DIRECTIONS – Return the full material exactly.

[start]

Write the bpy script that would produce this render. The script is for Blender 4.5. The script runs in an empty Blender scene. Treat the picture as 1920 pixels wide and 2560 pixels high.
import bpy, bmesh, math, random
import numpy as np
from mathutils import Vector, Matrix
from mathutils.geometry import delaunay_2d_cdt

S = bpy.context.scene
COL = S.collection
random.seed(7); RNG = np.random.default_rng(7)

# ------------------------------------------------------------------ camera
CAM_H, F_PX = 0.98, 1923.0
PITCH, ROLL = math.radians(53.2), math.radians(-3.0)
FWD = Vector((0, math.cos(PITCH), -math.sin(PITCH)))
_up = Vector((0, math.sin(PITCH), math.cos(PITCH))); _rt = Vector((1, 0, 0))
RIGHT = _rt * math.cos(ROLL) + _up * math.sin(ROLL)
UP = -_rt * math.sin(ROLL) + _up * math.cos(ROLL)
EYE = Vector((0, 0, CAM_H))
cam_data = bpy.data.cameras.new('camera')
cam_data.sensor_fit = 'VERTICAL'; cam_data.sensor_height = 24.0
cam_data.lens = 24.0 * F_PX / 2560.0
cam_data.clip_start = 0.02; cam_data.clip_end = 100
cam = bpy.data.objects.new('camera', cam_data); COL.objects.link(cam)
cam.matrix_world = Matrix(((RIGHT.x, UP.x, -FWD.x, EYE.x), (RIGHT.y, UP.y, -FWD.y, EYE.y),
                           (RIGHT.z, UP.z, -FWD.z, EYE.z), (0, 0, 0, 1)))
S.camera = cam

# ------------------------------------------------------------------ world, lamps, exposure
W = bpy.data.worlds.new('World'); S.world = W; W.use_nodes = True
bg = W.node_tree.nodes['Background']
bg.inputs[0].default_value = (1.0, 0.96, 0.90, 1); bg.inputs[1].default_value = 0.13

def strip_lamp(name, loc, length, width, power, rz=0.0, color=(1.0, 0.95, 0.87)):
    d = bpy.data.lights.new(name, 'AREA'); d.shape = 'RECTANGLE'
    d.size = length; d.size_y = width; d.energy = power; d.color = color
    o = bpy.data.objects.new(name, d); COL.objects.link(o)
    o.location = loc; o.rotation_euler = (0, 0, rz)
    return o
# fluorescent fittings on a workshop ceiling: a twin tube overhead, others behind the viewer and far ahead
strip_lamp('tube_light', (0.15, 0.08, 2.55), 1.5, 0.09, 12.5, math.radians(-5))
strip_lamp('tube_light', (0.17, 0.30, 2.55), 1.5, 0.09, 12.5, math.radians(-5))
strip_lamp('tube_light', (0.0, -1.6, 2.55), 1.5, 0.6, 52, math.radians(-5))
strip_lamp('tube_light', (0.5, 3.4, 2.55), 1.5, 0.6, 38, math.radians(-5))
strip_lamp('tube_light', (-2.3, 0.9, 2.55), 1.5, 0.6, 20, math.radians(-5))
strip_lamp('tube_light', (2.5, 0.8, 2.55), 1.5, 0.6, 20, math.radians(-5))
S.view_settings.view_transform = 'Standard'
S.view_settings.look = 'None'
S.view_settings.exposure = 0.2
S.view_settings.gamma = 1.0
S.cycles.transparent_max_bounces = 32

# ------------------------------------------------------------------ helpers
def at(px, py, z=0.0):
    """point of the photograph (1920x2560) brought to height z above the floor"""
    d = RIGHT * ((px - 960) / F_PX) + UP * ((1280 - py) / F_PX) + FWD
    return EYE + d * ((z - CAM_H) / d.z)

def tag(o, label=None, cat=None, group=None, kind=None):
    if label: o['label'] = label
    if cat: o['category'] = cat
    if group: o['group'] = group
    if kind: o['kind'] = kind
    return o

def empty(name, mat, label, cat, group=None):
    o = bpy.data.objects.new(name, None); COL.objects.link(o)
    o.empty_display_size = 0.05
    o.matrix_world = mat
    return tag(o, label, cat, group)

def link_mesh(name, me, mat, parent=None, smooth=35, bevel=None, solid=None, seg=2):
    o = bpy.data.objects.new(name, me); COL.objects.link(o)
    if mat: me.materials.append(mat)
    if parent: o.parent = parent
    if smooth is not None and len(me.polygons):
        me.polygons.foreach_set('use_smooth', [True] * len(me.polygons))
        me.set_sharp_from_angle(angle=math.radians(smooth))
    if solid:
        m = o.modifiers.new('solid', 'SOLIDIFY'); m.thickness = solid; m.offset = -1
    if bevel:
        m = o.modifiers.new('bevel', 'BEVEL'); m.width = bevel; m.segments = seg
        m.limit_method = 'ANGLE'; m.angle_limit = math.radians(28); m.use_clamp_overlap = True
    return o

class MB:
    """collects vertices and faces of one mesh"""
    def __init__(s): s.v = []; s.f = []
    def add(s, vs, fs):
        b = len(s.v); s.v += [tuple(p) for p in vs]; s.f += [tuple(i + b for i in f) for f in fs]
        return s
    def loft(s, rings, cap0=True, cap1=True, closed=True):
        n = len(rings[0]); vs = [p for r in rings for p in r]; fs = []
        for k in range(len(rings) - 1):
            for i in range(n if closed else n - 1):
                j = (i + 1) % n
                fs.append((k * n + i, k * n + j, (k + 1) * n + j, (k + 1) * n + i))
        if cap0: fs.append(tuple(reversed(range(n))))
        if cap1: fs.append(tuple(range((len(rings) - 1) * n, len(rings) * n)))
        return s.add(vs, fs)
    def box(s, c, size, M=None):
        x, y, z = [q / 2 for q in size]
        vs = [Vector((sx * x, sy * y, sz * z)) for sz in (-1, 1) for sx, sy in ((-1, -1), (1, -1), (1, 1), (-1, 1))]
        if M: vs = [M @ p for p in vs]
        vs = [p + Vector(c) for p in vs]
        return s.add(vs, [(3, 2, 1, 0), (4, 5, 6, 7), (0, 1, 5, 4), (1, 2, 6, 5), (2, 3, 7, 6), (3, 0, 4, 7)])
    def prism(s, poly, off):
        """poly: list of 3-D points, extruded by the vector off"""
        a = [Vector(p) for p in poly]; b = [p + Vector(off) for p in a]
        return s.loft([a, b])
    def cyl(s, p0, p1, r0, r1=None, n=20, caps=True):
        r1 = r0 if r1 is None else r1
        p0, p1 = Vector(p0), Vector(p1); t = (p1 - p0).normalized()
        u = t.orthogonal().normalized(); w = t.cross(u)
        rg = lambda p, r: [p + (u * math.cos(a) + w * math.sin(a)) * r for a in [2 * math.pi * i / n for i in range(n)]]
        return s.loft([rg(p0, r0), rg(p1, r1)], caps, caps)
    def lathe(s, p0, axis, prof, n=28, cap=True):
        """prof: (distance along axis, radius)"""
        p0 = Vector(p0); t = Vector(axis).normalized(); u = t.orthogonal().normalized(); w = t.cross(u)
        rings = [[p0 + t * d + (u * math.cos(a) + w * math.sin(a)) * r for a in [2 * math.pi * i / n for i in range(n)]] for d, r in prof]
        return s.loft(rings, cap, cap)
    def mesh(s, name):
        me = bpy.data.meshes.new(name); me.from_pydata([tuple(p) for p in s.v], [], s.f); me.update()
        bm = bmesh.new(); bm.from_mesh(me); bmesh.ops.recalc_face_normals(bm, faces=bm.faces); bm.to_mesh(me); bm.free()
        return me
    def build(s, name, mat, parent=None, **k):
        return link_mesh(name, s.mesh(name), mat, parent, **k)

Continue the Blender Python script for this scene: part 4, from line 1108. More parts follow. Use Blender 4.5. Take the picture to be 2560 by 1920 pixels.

[end]

WRITTEN REPLY –
Write the bpy script that would produce this render. The script is for Blender 4.5. The script runs in an empty Blender scene. Treat the picture as 1920 pixels wide and 2560 pixels high.
import bpy, bmesh, math, random
import numpy as np
from mathutils import Vector, Matrix
from mathutils.geometry import delaunay_2d_cdt

S = bpy.context.scene
COL = S.collection
random.seed(7); RNG = np.random.default_rng(7)

# ------------------------------------------------------------------ camera
CAM_H, F_PX = 0.98, 1923.0
PITCH, ROLL = math.radians(53.2), math.radians(-3.0)
FWD = Vector((0, math.cos(PITCH), -math.sin(PITCH)))
_up = Vector((0, math.sin(PITCH), math.cos(PITCH))); _rt = Vector((1, 0, 0))
RIGHT = _rt * math.cos(ROLL) + _up * math.sin(ROLL)
UP = -_rt * math.sin(ROLL) + _up * math.cos(ROLL)
EYE = Vector((0, 0, CAM_H))
cam_data = bpy.data.cameras.new('camera')
cam_data.sensor_fit = 'VERTICAL'; cam_data.sensor_height = 24.0
cam_data.lens = 24.0 * F_PX / 2560.0
cam_data.clip_start = 0.02; cam_data.clip_end = 100
cam = bpy.data.objects.new('camera', cam_data); COL.objects.link(cam)
cam.matrix_world = Matrix(((RIGHT.x, UP.x, -FWD.x, EYE.x), (RIGHT.y, UP.y, -FWD.y, EYE.y),
                           (RIGHT.z, UP.z, -FWD.z, EYE.z), (0, 0, 0, 1)))
S.camera = cam

# ------------------------------------------------------------------ world, lamps, exposure
W = bpy.data.worlds.new('World'); S.world = W; W.use_nodes = True
bg = W.node_tree.nodes['Background']
bg.inputs[0].default_value = (1.0, 0.96, 0.90, 1); bg.inputs[1].default_value = 0.13

def strip_lamp(name, loc, length, width, power, rz=0.0, color=(1.0, 0.95, 0.87)):
    d = bpy.data.lights.new(name, 'AREA'); d.shape = 'RECTANGLE'
    d.size = length; d.size_y = width; d.energy = power; d.color = color
    o = bpy.data.objects.new(name, d); COL.objects.link(o)
    o.location = loc; o.rotation_euler = (0, 0, rz)
    return o
# fluorescent fittings on a workshop ceiling: a twin tube overhead, others behind the viewer and far ahead
strip_lamp('tube_light', (0.15, 0.08, 2.55), 1.5, 0.09, 12.5, math.radians(-5))
strip_lamp('tube_light', (0.17, 0.30, 2.55), 1.5, 0.09, 12.5, math.radians(-5))
strip_lamp('tube_light', (0.0, -1.6, 2.55), 1.5, 0.6, 52, math.radians(-5))
strip_lamp('tube_light', (0.5, 3.4, 2.55), 1.5, 0.6, 38, math.radians(-5))
strip_lamp('tube_light', (-2.3, 0.9, 2.55), 1.5, 0.6, 20, math.radians(-5))
strip_lamp('tube_light', (2.5, 0.8, 2.55), 1.5, 0.6, 20, math.radians(-5))
S.view_settings.view_transform = 'Standard'
S.view_settings.look = 'None'
S.view_settings.exposure = 0.2
S.view_settings.gamma = 1.0
S.cycles.transparent_max_bounces = 32

# ------------------------------------------------------------------ helpers
def at(px, py, z=0.0):
    """point of the photograph (1920x2560) brought to height z above the floor"""
    d = RIGHT * ((px - 960) / F_PX) + UP * ((1280 - py) / F_PX) + FWD
    return EYE + d * ((z - CAM_H) / d.z)

def tag(o, label=None, cat=None, group=None, kind=None):
    if label: o['label'] = label
    if cat: o['category'] = cat
    if group: o['group'] = group
    if kind: o['kind'] = kind
    return o

def empty(name, mat, label, cat, group=None):
    o = bpy.data.objects.new(name, None); COL.objects.link(o)
    o.empty_display_size = 0.05
    o.matrix_world = mat
    return tag(o, label, cat, group)

def link_mesh(name, me, mat, parent=None, smooth=35, bevel=None, solid=None, seg=2):
    o = bpy.data.objects.new(name, me); COL.objects.link(o)
    if mat: me.materials.append(mat)
    if parent: o.parent = parent
    if smooth is not None and len(me.polygons):
        me.polygons.foreach_set('use_smooth', [True] * len(me.polygons))
        me.set_sharp_from_angle(angle=math.radians(smooth))
    if solid:
        m = o.modifiers.new('solid', 'SOLIDIFY'); m.thickness = solid; m.offset = -1
    if bevel:
        m = o.modifiers.new('bevel', 'BEVEL'); m.width = bevel; m.segments = seg
        m.limit_method = 'ANGLE'; m.angle_limit = math.radians(28); m.use_clamp_overlap = True
    return o

class MB:
    """collects vertices and faces of one mesh"""
    def __init__(s): s.v = []; s.f = []
    def add(s, vs, fs):
        b = len(s.v); s.v += [tuple(p) for p in vs]; s.f += [tuple(i + b for i in f) for f in fs]
        return s
    def loft(s, rings, cap0=True, cap1=True, closed=True):
        n = len(rings[0]); vs = [p for r in rings for p in r]; fs = []
        for k in range(len(rings) - 1):
            for i in range(n if closed else n - 1):
                j = (i + 1) % n
                fs.append((k * n + i, k * n + j, (k + 1) * n + j, (k + 1) * n + i))
        if cap0: fs.append(tuple(reversed(range(n))))
        if cap1: fs.append(tuple(range((len(rings) - 1) * n, len(rings) * n)))
        return s.add(vs, fs)
    def box(s, c, size, M=None):
        x, y, z = [q / 2 for q in size]
        vs = [Vector((sx * x, sy * y, sz * z)) for sz in (-1, 1) for sx, sy in ((-1, -1), (1, -1), (1, 1), (-1, 1))]
        if M: vs = [M @ p for p in vs]
        vs = [p + Vector(c) for p in vs]
        return s.add(vs, [(3, 2, 1, 0), (4, 5, 6, 7), (0, 1, 5, 4), (1, 2, 6, 5), (2, 3, 7, 6), (3, 0, 4, 7)])
    def prism(s, poly, off):
        """poly: list of 3-D points, extruded by the vector off"""
        a = [Vector(p) for p in poly]; b = [p + Vector(off) for p in a]
        return s.loft([a, b])
    def cyl(s, p0, p1, r0, r1=None, n=20, caps=True):
        r1 = r0 if r1 is None else r1
        p0, p1 = Vector(p0), Vector(p1); t = (p1 - p0).normalized()
        u = t.orthogonal().normalized(); w = t.cross(u)
        rg = lambda p, r: [p + (u * math.cos(a) + w * math.sin(a)) * r for a in [2 * math.pi * i / n for i in range(n)]]
        return s.loft([rg(p0, r0), rg(p1, r1)], caps, caps)
    def lathe(s, p0, axis, prof, n=28, cap=True):
        """prof: (distance along axis, radius)"""
        p0 = Vector(p0); t = Vector(axis).normalized(); u = t.orthogonal().normalized(); w = t.cross(u)
        rings = [[p0 + t * d + (u * math.cos(a) + w * math.sin(a)) * r for a in [2 * math.pi * i / n for i in range(n)]] for d, r in prof]
        return s.loft(rings, cap, cap)
    def mesh(s, name):
        me = bpy.data.meshes.new(name); me.from_pydata([tuple(p) for p in s.v], [], s.f); me.update()
        bm = bmesh.new(); bm.from_mesh(me); bmesh.ops.recalc_face_normals(bm, faces=bm.faces); bm.to_mesh(me); bm.free()
        return me
    def build(s, name, mat, parent=None, **k):
        return link_mesh(name, s.mesh(name), mat, parent, **k)

Continue the Blender Python script for this scene: part 4, from line 1108. More parts follow. Use Blender 4.5. Take the picture to be 2560 by 1920 pixels.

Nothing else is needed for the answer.